Organizing for Equity. Can Parents Fill the Void?
By Michael B. Fabricant
At least since the civil rights movement, Americans have documented and decried—but done little to decrease—the achievement gap. This gulf, one of many that divide us by race and class, has festered in part because the larger question of inequitable investment in poor communities of color has long been neglected. Demonstration projects of various kinds have been tested in selected communities—but little has been made of the successes. Demonstration projects, if they work , are meant to be scaled up; however, amore ambitious, transformative investment in a cross section of poor communities across the nation has never been attempted.

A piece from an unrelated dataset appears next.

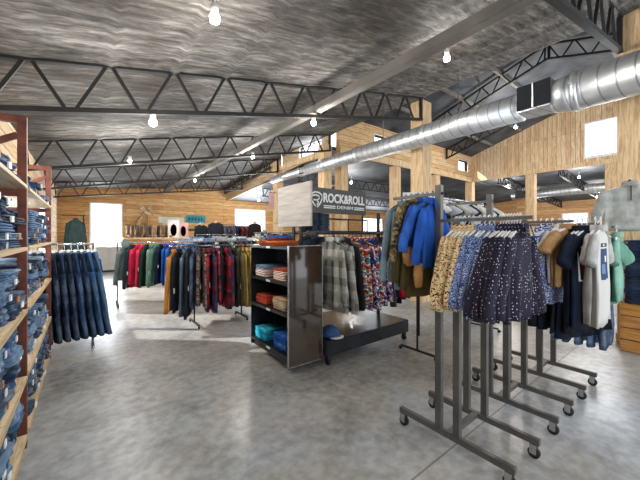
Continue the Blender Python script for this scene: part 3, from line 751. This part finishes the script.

The reticence to make such an investment has to do with the magnitude of resources required and a lack of political will. Presently, any call for such investment is undercut by both the recession and a political reluctance to tax even the wealthiest citizens. Income inequality in the United States is now at its highest level since the Census Bureau began tracking household income in 1967. According to the Economic Policy Institute, the “top 10 percent of the income distribution has claimed almost two-thirds of the gain to overall incomes since 1979, with the top 1 percent alone claiming 38.7 percent of overall gains.”1 Child poverty is increasing, the middle class is disappearing, and the wealthy are becoming dramatically wealthier. In 1983, the net worth of the wealthiest 1 percent of households was 131 times greater than the median family net worth. By 2007, it was 181 times greater—and by 2009, it was 225 times greater.2 Such inequality is neither natural nor inevitable: the United States has the highest income disparity among Western industrialized nations.3
…Because the problems in our inner cities are not new, I see little reason to hope that any positive change will emerge from our nation’s elite policymaking circles. When it comes to public education, our leaders are far too insulated from the consequences of their choices. Those closest to the disasters of growing inequality, long-standing underinvestment, and new recession-related disinvestment in public education must organize a counterbalancing power to challenge present policymaking trends.